The 400 wealthiest people in America are worth more than the bottom 150 million people combined.

I must have seen this statistic a hundred times, but each time I read it, it continues to stun me. The top 1 percent in this country – the corporate CEOs and the Wall Street bankers – are doing just fine. Collectively, they control a staggering 40 percent of the wealth in the United States.

Like me after reading that, you may be asking yourself: who’s looking out for the 99 percent of Americans? Not the GOP, that’s for sure.

The GOP and Wall Street, Kissing In A Tree

Republicans in Congress are like puppets, except the scary part is their corporate buddies on Wall Street are pulling the strings – the same people the Occupy movement is protesting. They are lavishing campaign cash on them and padding their pockets to protect their special interest loopholes and corporate tax breaks.
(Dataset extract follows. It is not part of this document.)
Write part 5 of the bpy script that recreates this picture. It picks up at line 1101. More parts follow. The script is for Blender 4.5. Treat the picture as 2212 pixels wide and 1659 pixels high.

Take Congressman Dave Camp for example. As a member of the supercommittee, Camp has raked in more than $475,000 in contributions since his appointment. But it’s not ordinary individuals cutting checks – it’s corporations. In the third quarter of this year, the healthcare industry has given Camp over $97,000, in addition to the $30,500 from insurance special interests. As if that wasn’t enough, Pfizer, Goldman Sachs, and Comcast all wrote Camp $5,000 checks days after his appointment.

When push comes to shove, whose interests do you think Congressman Camp will vote for? The 1 percent showering him in corporate cash or the 99 percent of Americans pinching every penny to make ends meet? I’m not much of a gambling man, but I know where I’d place my chips.

Americans are beyond frustrated with politicians who pander to Wall Street and big corporations while so many American families are struggling. The Occupy movement stands for the principle of our elected officials like Dave Camp representing all of us, not just the richest 1 percent.

First New York City, Now The World

Last week, my co-worker Dawn and I traveled to New York City to witness the Occupy Wall Street protests firsthand. If I had to sum up what we witnessed, there’s only one word that really describes my feelings.

Empowering.

What began as a small protest in New York City about Americans’ frustration with Wall Street is now spreading across the nation. Throughout Michigan in recent days, Occupy camps have sprung up in Grand Rapids, Kalamazoo, Flint, Detroit and Lansing. What I love about the Occupy movement is that it’s made up of Americans from all walks of life – men and women, young and old. Many have lost jobs, had their houses foreclosed on or lost their health insurance because they couldn’t afford it. If it didn’t happen to them personally, they certainly knew of a friend or family member facing hard times.

Meet Donna and Debra, from Madison, Wisc. They traveled to NYC not because of their own circumstances, but rather to stand in solidarity with those who were struggling. As Debra put it, “these are issues that affect everybody… we need to step up and express ourselves and lend ourselves to the movement here.”

The growing chorus of people in Zuccotti Park and across the nation, as Donna and Debra so eloquently said, have played by the rules, believing the mantra that capitalism would reward their hard work. Yet through no fault of their own, these hardworking Americans – and everyone they are representing who may not have a voice – are being punished by a system that rewards the top 1 percent and Wall Street with bailouts while Main Street continues to suffer.

If you haven’t already, I hope you join an Occupy movement in your area. Democracy is an amazing thing, and the Occupy Wall Street movement is certainly democracy in action. Republicans have been calling these protests un-American. The fact is that these protests are peaceful and made up of people who are speaking out for what they believe in. To my Republican friends – it doesn’t get more American than that.